Beverages: Small but growing Seattle company is finding success as alternative to Coke, Pepsi.


SEATTLE — Next to Jones Soda, the standard cola looks boring.

What run-of-the-mill soda competes with flavors named "fufu berry," "happy" and "blue bubble gum"? Shockingly bright soda colors ranging from pink to yellow jump off store shelves, making the competition look bland.

Seattle's Jones Soda Co., started by a ski bum trying to make money during the off-season, is gaining ground among young customers looking for the alternative "hip" refreshment.

The 4-year-old company now sells soda across the U.S. and Canada and boasted $11 million in sales in 1999 and more than $9 million in the first six months of 2000.

"Whenever you have a company that starts out small, you bring more creativity in," said Peter van Stolk, the 37-year-old company president and chief executive who saves suits and ties for funerals and uses words like "wacked" and "no worries."

Whether it's the unusual pictures on the labels, fortunes inside every bottle cap or upside-down labels on the pineapple upside-down sodas, Jones Soda can safely be described as creative.

Most of Jones Sodas' 15 flavors, like "pink" and "green apple," smack of candy-like fruitiness. For the more traditional, flavors like "root beer," "vanilla cola" and the best-selling "cream soda" are available. Just don't ask van Stolk to describe his drinks.
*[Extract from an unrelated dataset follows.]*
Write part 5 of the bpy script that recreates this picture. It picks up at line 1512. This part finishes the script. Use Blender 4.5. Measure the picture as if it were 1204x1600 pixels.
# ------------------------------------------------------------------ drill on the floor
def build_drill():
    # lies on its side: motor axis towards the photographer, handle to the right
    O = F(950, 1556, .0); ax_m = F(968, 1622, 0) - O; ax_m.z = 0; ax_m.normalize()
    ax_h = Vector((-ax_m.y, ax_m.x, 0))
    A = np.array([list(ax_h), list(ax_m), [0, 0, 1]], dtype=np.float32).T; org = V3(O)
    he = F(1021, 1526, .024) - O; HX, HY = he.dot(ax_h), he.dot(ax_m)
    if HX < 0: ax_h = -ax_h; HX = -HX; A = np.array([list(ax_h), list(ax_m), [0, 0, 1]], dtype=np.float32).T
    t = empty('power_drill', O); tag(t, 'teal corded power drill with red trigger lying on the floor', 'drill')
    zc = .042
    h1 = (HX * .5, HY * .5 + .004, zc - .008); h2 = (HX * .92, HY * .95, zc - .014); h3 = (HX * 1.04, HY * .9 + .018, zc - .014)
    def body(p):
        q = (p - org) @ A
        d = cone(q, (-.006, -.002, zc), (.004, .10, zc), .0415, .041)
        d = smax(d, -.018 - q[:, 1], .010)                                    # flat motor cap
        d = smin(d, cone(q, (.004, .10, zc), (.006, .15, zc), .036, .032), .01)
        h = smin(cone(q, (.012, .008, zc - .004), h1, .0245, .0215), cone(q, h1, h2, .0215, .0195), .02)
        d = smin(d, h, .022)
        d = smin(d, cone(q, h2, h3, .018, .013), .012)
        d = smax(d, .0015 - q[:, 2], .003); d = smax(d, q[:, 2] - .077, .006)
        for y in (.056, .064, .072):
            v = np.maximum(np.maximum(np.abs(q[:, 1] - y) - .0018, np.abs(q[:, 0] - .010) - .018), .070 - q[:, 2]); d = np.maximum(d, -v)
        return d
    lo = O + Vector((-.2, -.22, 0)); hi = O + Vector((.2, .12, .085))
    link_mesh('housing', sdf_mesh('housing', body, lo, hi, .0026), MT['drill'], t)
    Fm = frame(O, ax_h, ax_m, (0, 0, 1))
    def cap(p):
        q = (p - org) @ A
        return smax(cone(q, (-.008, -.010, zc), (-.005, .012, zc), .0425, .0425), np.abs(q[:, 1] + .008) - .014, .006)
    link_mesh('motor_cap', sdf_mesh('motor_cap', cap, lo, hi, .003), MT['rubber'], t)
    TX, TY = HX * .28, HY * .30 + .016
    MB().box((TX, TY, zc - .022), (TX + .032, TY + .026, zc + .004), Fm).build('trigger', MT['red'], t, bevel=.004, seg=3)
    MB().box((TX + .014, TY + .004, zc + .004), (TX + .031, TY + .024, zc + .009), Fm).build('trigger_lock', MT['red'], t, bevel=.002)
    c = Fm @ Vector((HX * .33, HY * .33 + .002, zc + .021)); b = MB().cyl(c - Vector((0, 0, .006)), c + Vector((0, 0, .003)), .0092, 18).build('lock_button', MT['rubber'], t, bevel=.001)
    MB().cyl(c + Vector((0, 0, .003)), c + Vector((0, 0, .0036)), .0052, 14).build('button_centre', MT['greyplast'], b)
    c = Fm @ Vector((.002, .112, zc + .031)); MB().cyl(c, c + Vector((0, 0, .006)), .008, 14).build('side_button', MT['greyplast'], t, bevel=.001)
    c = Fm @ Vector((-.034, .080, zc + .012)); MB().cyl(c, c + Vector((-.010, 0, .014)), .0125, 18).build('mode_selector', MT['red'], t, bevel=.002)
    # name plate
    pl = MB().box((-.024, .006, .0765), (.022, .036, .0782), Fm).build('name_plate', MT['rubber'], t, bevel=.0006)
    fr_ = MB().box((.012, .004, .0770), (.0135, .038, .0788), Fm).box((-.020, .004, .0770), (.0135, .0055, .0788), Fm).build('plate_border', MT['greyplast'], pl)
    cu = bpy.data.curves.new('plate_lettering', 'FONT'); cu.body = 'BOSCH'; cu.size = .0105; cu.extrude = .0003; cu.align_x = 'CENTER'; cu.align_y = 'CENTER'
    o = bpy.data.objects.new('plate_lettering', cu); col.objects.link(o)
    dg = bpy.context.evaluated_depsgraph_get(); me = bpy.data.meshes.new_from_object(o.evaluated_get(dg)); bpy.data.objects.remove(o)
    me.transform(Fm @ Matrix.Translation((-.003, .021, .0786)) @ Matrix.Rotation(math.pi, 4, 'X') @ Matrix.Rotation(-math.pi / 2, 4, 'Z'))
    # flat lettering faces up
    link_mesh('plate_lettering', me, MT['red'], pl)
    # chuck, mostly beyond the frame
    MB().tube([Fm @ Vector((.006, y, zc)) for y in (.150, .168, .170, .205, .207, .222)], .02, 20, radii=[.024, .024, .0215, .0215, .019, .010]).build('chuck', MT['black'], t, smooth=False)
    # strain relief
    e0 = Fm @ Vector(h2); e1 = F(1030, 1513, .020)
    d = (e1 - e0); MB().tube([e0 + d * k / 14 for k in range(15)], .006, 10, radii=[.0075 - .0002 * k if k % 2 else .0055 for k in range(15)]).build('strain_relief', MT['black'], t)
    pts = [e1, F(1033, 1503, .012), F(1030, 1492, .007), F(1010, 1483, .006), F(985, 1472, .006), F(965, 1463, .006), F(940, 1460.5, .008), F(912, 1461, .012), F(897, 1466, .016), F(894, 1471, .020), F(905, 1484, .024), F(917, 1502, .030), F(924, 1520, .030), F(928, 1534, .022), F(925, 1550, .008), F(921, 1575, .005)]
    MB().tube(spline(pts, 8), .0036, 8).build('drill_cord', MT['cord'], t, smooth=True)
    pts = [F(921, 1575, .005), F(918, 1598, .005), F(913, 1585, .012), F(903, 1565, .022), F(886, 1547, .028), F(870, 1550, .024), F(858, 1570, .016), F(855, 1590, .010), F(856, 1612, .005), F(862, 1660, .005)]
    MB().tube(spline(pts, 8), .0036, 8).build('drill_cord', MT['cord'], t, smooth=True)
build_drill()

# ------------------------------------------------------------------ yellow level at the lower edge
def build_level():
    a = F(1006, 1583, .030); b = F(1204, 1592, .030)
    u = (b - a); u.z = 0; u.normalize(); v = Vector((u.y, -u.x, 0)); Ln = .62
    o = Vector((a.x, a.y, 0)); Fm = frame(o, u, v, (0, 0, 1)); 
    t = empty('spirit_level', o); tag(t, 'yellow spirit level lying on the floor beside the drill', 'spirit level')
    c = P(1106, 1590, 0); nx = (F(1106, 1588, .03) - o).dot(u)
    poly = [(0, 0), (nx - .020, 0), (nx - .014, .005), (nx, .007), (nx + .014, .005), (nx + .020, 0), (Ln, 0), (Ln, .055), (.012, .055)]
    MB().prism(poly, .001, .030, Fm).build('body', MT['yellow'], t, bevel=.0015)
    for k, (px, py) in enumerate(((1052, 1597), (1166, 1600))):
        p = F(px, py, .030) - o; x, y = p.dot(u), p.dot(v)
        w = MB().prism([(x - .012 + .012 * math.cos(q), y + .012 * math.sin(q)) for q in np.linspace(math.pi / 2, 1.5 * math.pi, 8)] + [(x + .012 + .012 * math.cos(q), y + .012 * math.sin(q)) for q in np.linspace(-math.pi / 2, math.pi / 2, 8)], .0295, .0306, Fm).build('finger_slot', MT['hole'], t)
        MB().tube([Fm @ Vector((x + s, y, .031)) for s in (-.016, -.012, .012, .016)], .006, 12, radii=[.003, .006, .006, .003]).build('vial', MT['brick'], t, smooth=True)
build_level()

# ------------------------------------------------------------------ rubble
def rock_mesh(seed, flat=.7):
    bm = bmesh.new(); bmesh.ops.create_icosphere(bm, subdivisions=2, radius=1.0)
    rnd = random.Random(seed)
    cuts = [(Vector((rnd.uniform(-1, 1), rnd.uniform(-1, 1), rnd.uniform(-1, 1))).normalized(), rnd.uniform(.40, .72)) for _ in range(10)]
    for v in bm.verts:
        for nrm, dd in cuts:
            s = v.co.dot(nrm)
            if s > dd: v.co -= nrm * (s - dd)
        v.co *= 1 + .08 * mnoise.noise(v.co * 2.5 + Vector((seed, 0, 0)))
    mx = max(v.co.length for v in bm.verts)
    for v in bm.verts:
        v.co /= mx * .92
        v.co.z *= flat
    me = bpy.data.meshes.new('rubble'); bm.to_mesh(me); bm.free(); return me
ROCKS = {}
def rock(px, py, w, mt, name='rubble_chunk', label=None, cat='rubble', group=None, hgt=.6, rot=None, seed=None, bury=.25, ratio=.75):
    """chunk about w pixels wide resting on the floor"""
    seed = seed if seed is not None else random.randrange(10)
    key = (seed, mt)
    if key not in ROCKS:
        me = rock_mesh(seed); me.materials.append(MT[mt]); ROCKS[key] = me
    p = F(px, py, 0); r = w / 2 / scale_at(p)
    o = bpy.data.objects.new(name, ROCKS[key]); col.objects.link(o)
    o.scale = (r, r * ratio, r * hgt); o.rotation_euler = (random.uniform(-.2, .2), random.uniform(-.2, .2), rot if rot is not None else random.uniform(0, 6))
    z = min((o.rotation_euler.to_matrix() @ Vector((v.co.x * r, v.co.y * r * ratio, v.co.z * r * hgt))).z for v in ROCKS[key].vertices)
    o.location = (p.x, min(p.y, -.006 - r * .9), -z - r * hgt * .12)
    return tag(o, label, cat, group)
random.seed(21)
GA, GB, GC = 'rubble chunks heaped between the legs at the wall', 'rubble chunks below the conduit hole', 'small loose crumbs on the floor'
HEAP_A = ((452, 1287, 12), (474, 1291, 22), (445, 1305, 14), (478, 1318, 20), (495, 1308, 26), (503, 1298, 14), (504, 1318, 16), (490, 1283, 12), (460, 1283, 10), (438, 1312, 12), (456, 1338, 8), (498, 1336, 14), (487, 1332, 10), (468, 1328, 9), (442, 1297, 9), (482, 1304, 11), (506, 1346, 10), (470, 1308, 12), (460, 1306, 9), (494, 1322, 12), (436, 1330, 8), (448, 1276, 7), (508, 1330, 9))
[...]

"What does 'pink' taste like? It tastes like chicken," he joked. "What do you think it tastes like?"

The success of a small, wacky company like Jones Soda isn't too surprising. The soda business is opening up for smaller companies, said Tom Pirko, president of the Santa Barbara-based Bevmark Inc., a market research firm for the beverage industry.

Coca-Cola and Pepsi are outdated with young drinkers, unlike with their parents who were loyal to a brand. Consumers prefer the alternative, rather than commercial, Pirko said.

"I think Coke and Pepsi are seen by most people as soft drinks by the Man," said Brendan Powell Smith, 27, of Mountain View, Calif., an avid Jones Soda drinker. "They try to be cool, but it's all a little too corporate. Jones really is the 'little guy,' running with a great idea."

Smith has collected 883 Jones Soda labels, which he saves by refilling bottles with colored water to match the flavor.

He is not the only collector. Jones Soda bottles, whose various labels sport more than 1,299 photographs, have created a craze among a number of collectors and can be found on EBay, the Internet auction site.

Each label features a photograph, usually black and white to play off the brightly colored soda. Subjects range from people and animals to offbeat signs and unusual objects. Even ordinary objects, like salt and pepper shakers and tractors, have been found on Jones Soda labels.

The staff looks for funky, fun and unusual pictures. Jones Soda used the photographs of professional photographer Victor John Penner for the first 35 labels. After that, the company opened up the call to the public.

A Photo Contest

"We want Joe Average," said van Stolk, describing nights his staff would drink vodka and select photographs.

Last year, the company chose from more than 48,000 photographs sent in by the public.

Seattle photographer Shel Izen was featured on label No. 530. He called his picture of a boy with a polka-dotted cape holding an 8-ball "a strange, spiritual photo." He even received a call to compliment him on his picture.

"It's been a lot of fun," Izen said.

Jones Soda's roots can be traced to a fruit stand in an Edmonton, Alberta, church basement when van Stolk was a ski instructor. The fruit trade evolved to importing juices. Soon, van Stolk's company, once known as Urban Juice and Soda Company Ltd., was distributing drinks like Arizona Iced Tea and Just Pik't Juices in western Canada.

In 1996, the company created Jones Soda. Four years later, van Stolk said his soda's fans include Whoopi Goldberg, who orders it by the case.

The company first offered its drinks at clothing stores, tattoo parlors and skateboarding shops but has expanded into grocery and convenience stores.

Jones is hoping for similar success with its energy drink Whoop-ass, which debuted in January 2000. The drink, which comes in a can of course, got positive response, van Stolk said.

While Jones Soda is moving into the mainstream, the company plans to follow the motto "Run with the little guy."

"We're definitely looking to put the soda in more locations, but we still want to keep our roots to the alternative," van Stolk said.